The Logic of the Subconscious
I often remind people that their primary communication is not so much to the conscious mind as it is subconscious. People respond to what they instinctively feel from you. Too often those brilliantly facile at financial, coding, or academic skills are weirdly blind to this instinctual underworld. Great leaders understand the tides and currants moving in the collective psyche of their teams.
One way to develop your understanding of the “logic” of the subconscious is to pay attention to the tides and currents moving in humanity as a whole. I approach that in 3 ways:
- The Season
- The Wound
- The Opportunity
Interplay of Archetypes
The tides and currants of the subconscious ebb and flow. Like seasons. A great way to understand which season is in focus is through what Carl Jung described as archetypes. Patterns of feeling from which actions are motivated. For example, feeling attacked—like “prey”—may make someone withdraw or manipulate. Or feeling focussed—like “going after a goal”—may make someone commit more effort or take more risk.
I find the synthesis into four basic archetypes by Moore and Gillette that we use in Shadow Work to be most helpful: Sovereign, Warrior, Magician, Lover. Not only is the interplay between these four subconscious drivers happening in each of us individually, it is also happening collectively. And there is a particular season happening collectively right now with respect to Warrior energy. We are after all at war, whatever you may be thinking and feeling about it.
Warrior Energy on the Rise
Warrior energy, our territorial instinct, is endemic in humans, as it is in all of nature. It is how we separate things into achievable priorities and get stuff done. How we distinguish self from other, friend from foe. At its best, it is about boundaries, clarity, truth, authenticity. Less evolved, it shows up as bullying, self-obsessed, vindictive, and petty.
If we are attuned, we can perceive a season where one of the four has become recessive—or dominant—and sense an impending rebalance. We seem to be in a time where in the collective psyche the season is shifting from an empathic inclusive paradigm—Lover energy. Perhaps also shift from revering expert knowledge—the archetype of the Magician or Sage. For a while now, Warrior energy has been emerging in the fore.
Such shifts in the mass psyche are not merely the result of the actions of one or two individuals. Rather, the rise of certain personalities, trends, and events are the result of this subterranean interplay of archetypal energies.
The Warrior Wound
Boundary trauma is when your “no” is ignored. Your line is crossed, leaving a diminished sense of self that needs to be bolstered. We have to fight to be heard. It is not hard to perceive this at the collective level too. War is usually a clash of conflicting identities, where who I am and who we are together appears to be under existential threat.
If we do indeed have this Warrior compulsion to be true to a deeply felt sense of self, I believe we all wish to find less harmful ways to express it, to discover and preserve our uniqueness.
The Direction of Growth
The tides and currents of the subconscious can also be understood as movement toward growth. Whatever the current season—Sovereign, Warrior, Magician or Lover—the psyche appears to be moving us toward a more evolved, mature, and enlightened expression. When each archetype has its day in the sun, so to speak, there is an opportunity for growth (or the opposite) on a mass scale.

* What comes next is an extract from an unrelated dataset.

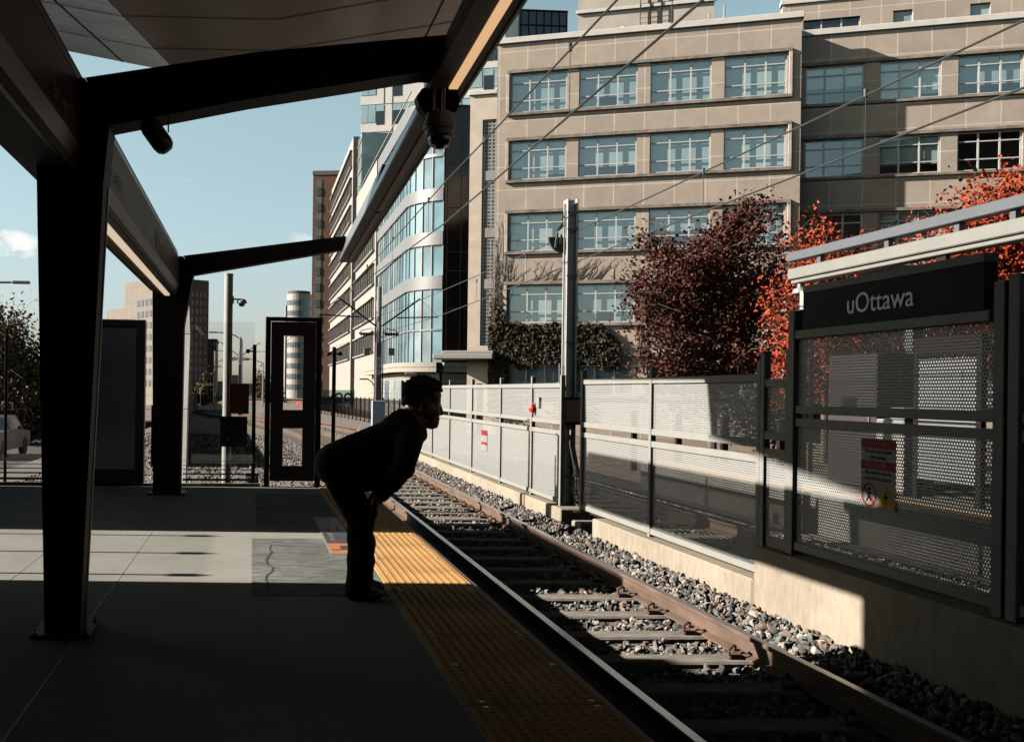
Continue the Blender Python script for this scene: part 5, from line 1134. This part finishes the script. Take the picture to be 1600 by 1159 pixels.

We find out most about who we are, and what really matters to us, when we encounter resistance or opposition. If we let it, any conflict can move us in the direction of clearer priorities, deeper truth, and fuller authenticity. Until we get the lesson, we will keep getting the opportunity.
What You Can Do About It
The greatest contribution of a human life is to evolve. I don’t know if circumstances will ever evolve to make fighting completely obsolete, but there is a mature expression of Warrior energy that makes conflict much more likely to be beneficial than harmful. This has to do with taking responsibility for your and my personal experience of self.
Olympic figure skating champion Alysa Liu’s recent journey is a great example. She retired from the sport, broken, and then returned transformed. Her coach described her earlier self as “incredibly good at doing what she was told.” After the transformation, all that discipline—now free from fear—was devoted to a higher mission, “the expression of my art” as she put it.
Are you willing to get that free? To devote all your strength to an ideal beyond winning or preserving an old sense of self? Ending the sacrifice of self to limited concepts of good and bad in favor of the true self that has been waiting for you all this time, and embodying the fullness of being alive for its own sake?
Clean Boundary Practice
Try this. A few times in the next week or so, when there is some intensity between you and another, pause. Reflect on your thoughts and feelings, and note 3 ways in which you are making someone else responsible for your experience. “I am angry because…, or I am sad because…, or I missed my goal because…”. Then own your part more deeply, and discover the freedom of being at-choice in the situation.
When we notice how we still give others the power to control our experience, we are connecting with the Warrior shadows that surface through the mass psyche. As you own what is happening for you more fully, you are contributing to the emergence of a new world order.